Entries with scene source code

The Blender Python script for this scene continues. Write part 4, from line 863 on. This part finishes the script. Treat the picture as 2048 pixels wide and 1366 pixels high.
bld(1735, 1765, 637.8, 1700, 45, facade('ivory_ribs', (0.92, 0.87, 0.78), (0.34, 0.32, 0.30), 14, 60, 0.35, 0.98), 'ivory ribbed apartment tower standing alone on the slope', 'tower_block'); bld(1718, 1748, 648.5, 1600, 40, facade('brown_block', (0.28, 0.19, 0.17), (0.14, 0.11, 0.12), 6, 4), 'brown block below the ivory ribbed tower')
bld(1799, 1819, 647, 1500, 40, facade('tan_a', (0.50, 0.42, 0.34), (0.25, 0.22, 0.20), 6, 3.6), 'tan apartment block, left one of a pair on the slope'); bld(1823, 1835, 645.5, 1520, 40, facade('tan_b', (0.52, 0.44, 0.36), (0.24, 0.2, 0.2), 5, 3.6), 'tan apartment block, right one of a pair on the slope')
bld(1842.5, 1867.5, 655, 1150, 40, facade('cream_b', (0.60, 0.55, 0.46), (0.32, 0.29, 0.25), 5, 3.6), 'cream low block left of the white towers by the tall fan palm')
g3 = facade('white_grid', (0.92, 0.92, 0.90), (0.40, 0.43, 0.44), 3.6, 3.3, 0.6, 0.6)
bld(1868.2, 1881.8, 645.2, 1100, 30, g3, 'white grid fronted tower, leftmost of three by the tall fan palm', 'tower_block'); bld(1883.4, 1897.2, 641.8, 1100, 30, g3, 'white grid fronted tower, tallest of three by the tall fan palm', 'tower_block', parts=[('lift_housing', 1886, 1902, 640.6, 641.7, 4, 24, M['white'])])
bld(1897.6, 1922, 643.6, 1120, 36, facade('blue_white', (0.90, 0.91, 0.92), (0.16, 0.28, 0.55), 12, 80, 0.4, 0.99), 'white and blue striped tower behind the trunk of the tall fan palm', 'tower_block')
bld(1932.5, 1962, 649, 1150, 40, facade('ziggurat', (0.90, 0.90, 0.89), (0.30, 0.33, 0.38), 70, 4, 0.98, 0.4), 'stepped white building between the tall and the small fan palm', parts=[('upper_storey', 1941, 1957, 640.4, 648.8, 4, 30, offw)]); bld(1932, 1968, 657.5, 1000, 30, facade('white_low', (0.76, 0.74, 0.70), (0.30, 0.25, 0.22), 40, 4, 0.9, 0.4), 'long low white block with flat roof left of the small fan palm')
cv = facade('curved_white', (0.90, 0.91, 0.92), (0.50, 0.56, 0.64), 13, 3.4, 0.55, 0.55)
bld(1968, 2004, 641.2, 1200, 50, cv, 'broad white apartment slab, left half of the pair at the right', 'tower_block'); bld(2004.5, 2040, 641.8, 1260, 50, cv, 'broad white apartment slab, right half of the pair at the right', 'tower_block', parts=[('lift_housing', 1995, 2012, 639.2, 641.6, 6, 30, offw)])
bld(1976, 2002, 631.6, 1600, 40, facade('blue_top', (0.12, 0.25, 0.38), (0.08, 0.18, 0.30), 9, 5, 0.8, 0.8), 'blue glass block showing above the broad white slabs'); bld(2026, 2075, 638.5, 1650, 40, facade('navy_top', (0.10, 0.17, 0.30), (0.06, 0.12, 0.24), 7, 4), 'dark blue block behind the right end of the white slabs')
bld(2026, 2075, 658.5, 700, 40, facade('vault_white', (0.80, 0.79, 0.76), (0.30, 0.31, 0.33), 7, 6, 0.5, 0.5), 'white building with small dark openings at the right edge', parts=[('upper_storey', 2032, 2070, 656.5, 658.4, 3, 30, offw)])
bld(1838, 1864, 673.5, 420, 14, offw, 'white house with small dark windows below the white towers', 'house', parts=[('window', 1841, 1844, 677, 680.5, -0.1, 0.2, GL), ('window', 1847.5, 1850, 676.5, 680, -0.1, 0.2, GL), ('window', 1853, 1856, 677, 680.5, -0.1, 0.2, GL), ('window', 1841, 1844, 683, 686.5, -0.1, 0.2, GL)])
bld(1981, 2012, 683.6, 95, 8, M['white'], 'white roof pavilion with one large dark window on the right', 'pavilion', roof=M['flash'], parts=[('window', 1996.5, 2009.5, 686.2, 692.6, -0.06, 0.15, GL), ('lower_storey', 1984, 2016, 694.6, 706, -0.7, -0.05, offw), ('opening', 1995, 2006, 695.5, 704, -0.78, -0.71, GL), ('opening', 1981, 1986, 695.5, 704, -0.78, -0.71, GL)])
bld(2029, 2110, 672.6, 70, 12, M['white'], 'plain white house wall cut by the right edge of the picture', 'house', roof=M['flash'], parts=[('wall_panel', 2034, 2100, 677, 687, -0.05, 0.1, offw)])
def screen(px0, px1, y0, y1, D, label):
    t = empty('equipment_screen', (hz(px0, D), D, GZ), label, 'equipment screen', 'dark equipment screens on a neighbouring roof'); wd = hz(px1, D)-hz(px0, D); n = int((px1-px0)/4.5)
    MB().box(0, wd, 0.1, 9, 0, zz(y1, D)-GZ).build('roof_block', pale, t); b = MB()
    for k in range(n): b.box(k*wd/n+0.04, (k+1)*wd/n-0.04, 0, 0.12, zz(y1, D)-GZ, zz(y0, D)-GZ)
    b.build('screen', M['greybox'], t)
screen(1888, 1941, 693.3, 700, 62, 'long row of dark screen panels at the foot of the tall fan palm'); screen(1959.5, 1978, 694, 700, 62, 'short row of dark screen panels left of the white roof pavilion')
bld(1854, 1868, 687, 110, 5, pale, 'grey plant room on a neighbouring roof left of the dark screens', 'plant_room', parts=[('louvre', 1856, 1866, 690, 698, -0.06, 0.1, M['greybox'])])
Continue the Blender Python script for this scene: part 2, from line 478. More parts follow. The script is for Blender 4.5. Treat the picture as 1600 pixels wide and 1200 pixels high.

**Your objective**
Restate the data above word for word, please.

**Problem solution**
The Blender Python script for this scene continues. Write part 4, from line 863 on. This part finishes the script. Treat the picture as 2048 pixels wide and 1366 pixels high.
bld(1735, 1765, 637.8, 1700, 45, facade('ivory_ribs', (0.92, 0.87, 0.78), (0.34, 0.32, 0.30), 14, 60, 0.35, 0.98), 'ivory ribbed apartment tower standing alone on the slope', 'tower_block'); bld(1718, 1748, 648.5, 1600, 40, facade('brown_block', (0.28, 0.19, 0.17), (0.14, 0.11, 0.12), 6, 4), 'brown block below the ivory ribbed tower')
bld(1799, 1819, 647, 1500, 40, facade('tan_a', (0.50, 0.42, 0.34), (0.25, 0.22, 0.20), 6, 3.6), 'tan apartment block, left one of a pair on the slope'); bld(1823, 1835, 645.5, 1520, 40, facade('tan_b', (0.52, 0.44, 0.36), (0.24, 0.2, 0.2), 5, 3.6), 'tan apartment block, right one of a pair on the slope')
bld(1842.5, 1867.5, 655, 1150, 40, facade('cream_b', (0.60, 0.55, 0.46), (0.32, 0.29, 0.25), 5, 3.6), 'cream low block left of the white towers by the tall fan palm')
g3 = facade('white_grid', (0.92, 0.92, 0.90), (0.40, 0.43, 0.44), 3.6, 3.3, 0.6, 0.6)
bld(1868.2, 1881.8, 645.2, 1100, 30, g3, 'white grid fronted tower, leftmost of three by the tall fan palm', 'tower_block'); bld(1883.4, 1897.2, 641.8, 1100, 30, g3, 'white grid fronted tower, tallest of three by the tall fan palm', 'tower_block', parts=[('lift_housing', 1886, 1902, 640.6, 641.7, 4, 24, M['white'])])
bld(1897.6, 1922, 643.6, 1120, 36, facade('blue_white', (0.90, 0.91, 0.92), (0.16, 0.28, 0.55), 12, 80, 0.4, 0.99), 'white and blue striped tower behind the trunk of the tall fan palm', 'tower_block')
bld(1932.5, 1962, 649, 1150, 40, facade('ziggurat', (0.90, 0.90, 0.89), (0.30, 0.33, 0.38), 70, 4, 0.98, 0.4), 'stepped white building between the tall and the small fan palm', parts=[('upper_storey', 1941, 1957, 640.4, 648.8, 4, 30, offw)]); bld(1932, 1968, 657.5, 1000, 30, facade('white_low', (0.76, 0.74, 0.70), (0.30, 0.25, 0.22), 40, 4, 0.9, 0.4), 'long low white block with flat roof left of the small fan palm')
cv = facade('curved_white', (0.90, 0.91, 0.92), (0.50, 0.56, 0.64), 13, 3.4, 0.55, 0.55)
bld(1968, 2004, 641.2, 1200, 50, cv, 'broad white apartment slab, left half of the pair at the right', 'tower_block'); bld(2004.5, 2040, 641.8, 1260, 50, cv, 'broad white apartment slab, right half of the pair at the right', 'tower_block', parts=[('lift_housing', 1995, 2012, 639.2, 641.6, 6, 30, offw)])
bld(1976, 2002, 631.6, 1600, 40, facade('blue_top', (0.12, 0.25, 0.38), (0.08, 0.18, 0.30), 9, 5, 0.8, 0.8), 'blue glass block showing above the broad white slabs'); bld(2026, 2075, 638.5, 1650, 40, facade('navy_top', (0.10, 0.17, 0.30), (0.06, 0.12, 0.24), 7, 4), 'dark blue block behind the right end of the white slabs')
bld(2026, 2075, 658.5, 700, 40, facade('vault_white', (0.80, 0.79, 0.76), (0.30, 0.31, 0.33), 7, 6, 0.5, 0.5), 'white building with small dark openings at the right edge', parts=[('upper_storey', 2032, 2070, 656.5, 658.4, 3, 30, offw)])
bld(1838, 1864, 673.5, 420, 14, offw, 'white house with small dark windows below the white towers', 'house', parts=[('window', 1841, 1844, 677, 680.5, -0.1, 0.2, GL), ('window', 1847.5, 1850, 676.5, 680, -0.1, 0.2, GL), ('window', 1853, 1856, 677, 680.5, -0.1, 0.2, GL), ('window', 1841, 1844, 683, 686.5, -0.1, 0.2, GL)])
bld(1981, 2012, 683.6, 95, 8, M['white'], 'white roof pavilion with one large dark window on the right', 'pavilion', roof=M['flash'], parts=[('window', 1996.5, 2009.5, 686.2, 692.6, -0.06, 0.15, GL), ('lower_storey', 1984, 2016, 694.6, 706, -0.7, -0.05, offw), ('opening', 1995, 2006, 695.5, 704, -0.78, -0.71, GL), ('opening', 1981, 1986, 695.5, 704, -0.78, -0.71, GL)])
bld(2029, 2110, 672.6, 70, 12, M['white'], 'plain white house wall cut by the right edge of the picture', 'house', roof=M['flash'], parts=[('wall_panel', 2034, 2100, 677, 687, -0.05, 0.1, offw)])
def screen(px0, px1, y0, y1, D, label):
    t = empty('equipment_screen', (hz(px0, D), D, GZ), label, 'equipment screen', 'dark equipment screens on a neighbouring roof'); wd = hz(px1, D)-hz(px0, D); n = int((px1-px0)/4.5)
    MB().box(0, wd, 0.1, 9, 0, zz(y1, D)-GZ).build('roof_block', pale, t); b = MB()
    for k in range(n): b.box(k*wd/n+0.04, (k+1)*wd/n-0.04, 0, 0.12, zz(y1, D)-GZ, zz(y0, D)-GZ)
    b.build('screen', M['greybox'], t)
screen(1888, 1941, 693.3, 700, 62, 'long row of dark screen panels at the foot of the tall fan palm'); screen(1959.5, 1978, 694, 700, 62, 'short row of dark screen panels left of the white roof pavilion')
bld(1854, 1868, 687, 110, 5, pale, 'grey plant room on a neighbouring roof left of the dark screens', 'plant_room', parts=[('louvre', 1856, 1866, 690, 698, -0.06, 0.1, M['greybox'])])
Continue the Blender Python script for this scene: part 2, from line 478. More parts follow. The script is for Blender 4.5. Treat the picture as 1600 pixels wide and 1200 pixels high.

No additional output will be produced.